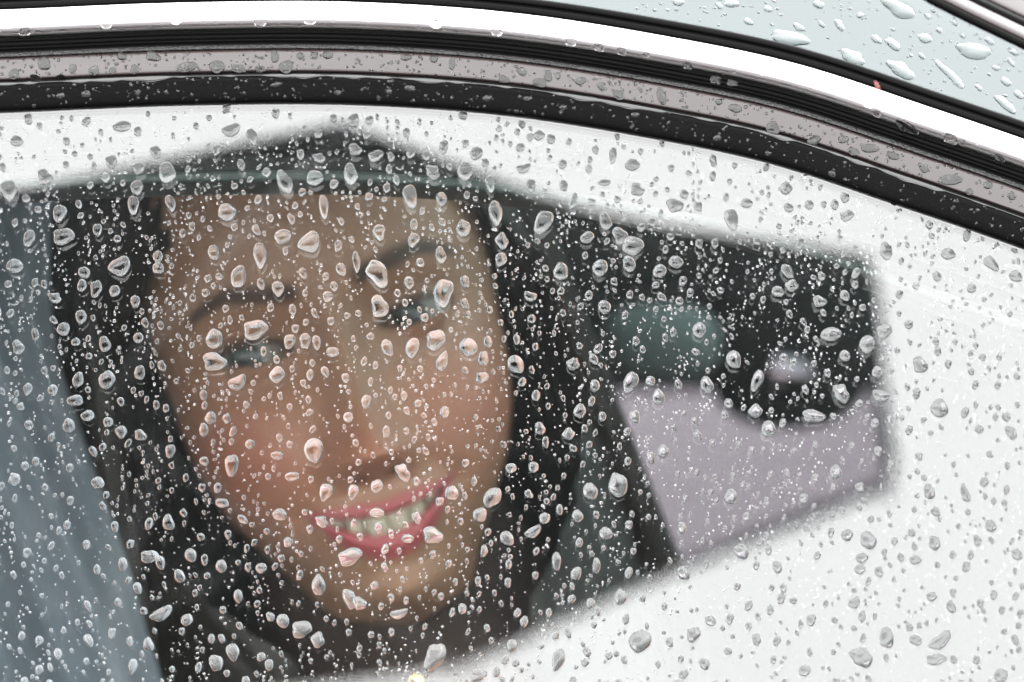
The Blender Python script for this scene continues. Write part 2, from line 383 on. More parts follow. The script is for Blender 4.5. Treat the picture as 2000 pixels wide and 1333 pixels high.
def ksm(z, K):                               # the same, smoothed over about 5 mm, kept sharp at the crown
    raw = kint(np.clip(_zf, ZK[0], ZK[-1]), K); sm_ = np.convolve(np.pad(raw, 60, mode='edge'), _k, 'valid'); b_ = sst(.085, .06, _zf)
    return np.interp(z, _zf, raw * (1 - b_) + sm_ * b_)
w, fr, bk = ksm(Z, WK) * (1 - .035 * sst(-.13, -.11, Z)), ksm(Z, FK), ksm(Z, BK)
ct, st = np.cos(TH), np.sin(TH); q = 2 / 2.25
qx = q + .55 * sst(-.075, -.108, Z) * (ct > 0) * sst(-.20, -.14, Z)
Xh = w * np.sign(st) * np.abs(st) ** qx; Fh = np.where(ct > 0, fr, bk) * np.sign(ct) * np.abs(ct) ** q
front = sst(0.0, 0.25, ct); ax = np.abs(Xh); sx = np.sign(Xh)
EX, EZ = 0.0325, 0.0
d = np.zeros_like(Z)
# brow, sockets, cheeks
d += 0.0030 * gs(ax - .028, .016) * gs(Z - .021, .008)
d -= 0.0085 * gs(ax - .030, .015) * gs(Z - .001, .011)
d -= 0.0045 * gs(ax - .014, .007) * gs(Z - .004, .010)
d += 0.0055 * gs(ax - .042, .017) * gs(Z + .034, .015)
d += 0.0030 * gs(ax - .030, .012) * gs(Z + .046, .012)
d -= 0.0022 * gs(ax - (.0215 + .35 * np.clip(-Z - .05, 0, .03)), .0035) * sst(-.085, -.065, Z) * sst(-.044, -.055, Z)
d += 0.0040 * gs(ax, .022) * gs(Z + .068, .012)
d += 0.0035 * gs(ax, .013) * gs(Z + .103, .009)
d -= 0.0030 * gs(ax, .016) * gs(Z + .0925, .0045)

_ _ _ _

* EXERCISE OBJECTIVE *
Quote in full the listing given above; the images are to be left out.

* TASK ANSWER *
The Blender Python script for this scene continues. Write part 2, from line 383 on. More parts follow. The script is for Blender 4.5. Treat the picture as 2000 pixels wide and 1333 pixels high.
def ksm(z, K):                               # the same, smoothed over about 5 mm, kept sharp at the crown
    raw = kint(np.clip(_zf, ZK[0], ZK[-1]), K); sm_ = np.convolve(np.pad(raw, 60, mode='edge'), _k, 'valid'); b_ = sst(.085, .06, _zf)
    return np.interp(z, _zf, raw * (1 - b_) + sm_ * b_)
w, fr, bk = ksm(Z, WK) * (1 - .035 * sst(-.13, -.11, Z)), ksm(Z, FK), ksm(Z, BK)
ct, st = np.cos(TH), np.sin(TH); q = 2 / 2.25
qx = q + .55 * sst(-.075, -.108, Z) * (ct > 0) * sst(-.20, -.14, Z)
Xh = w * np.sign(st) * np.abs(st) ** qx; Fh = np.where(ct > 0, fr, bk) * np.sign(ct) * np.abs(ct) ** q
front = sst(0.0, 0.25, ct); ax = np.abs(Xh); sx = np.sign(Xh)
EX, EZ = 0.0325, 0.0
d = np.zeros_like(Z)
# brow, sockets, cheeks
d += 0.0030 * gs(ax - .028, .016) * gs(Z - .021, .008)
d -= 0.0085 * gs(ax - .030, .015) * gs(Z - .001, .011)
d -= 0.0045 * gs(ax - .014, .007) * gs(Z - .004, .010)
d += 0.0055 * gs(ax - .042, .017) * gs(Z + .034, .015)
d += 0.0030 * gs(ax - .030, .012) * gs(Z + .046, .012)
d -= 0.0022 * gs(ax - (.0215 + .35 * np.clip(-Z - .05, 0, .03)), .0035) * sst(-.085, -.065, Z) * sst(-.044, -.055, Z)
d += 0.0040 * gs(ax, .022) * gs(Z + .068, .012)
d += 0.0035 * gs(ax, .013) * gs(Z + .103, .009)
d -= 0.0030 * gs(ax, .016) * gs(Z + .0925, .0045)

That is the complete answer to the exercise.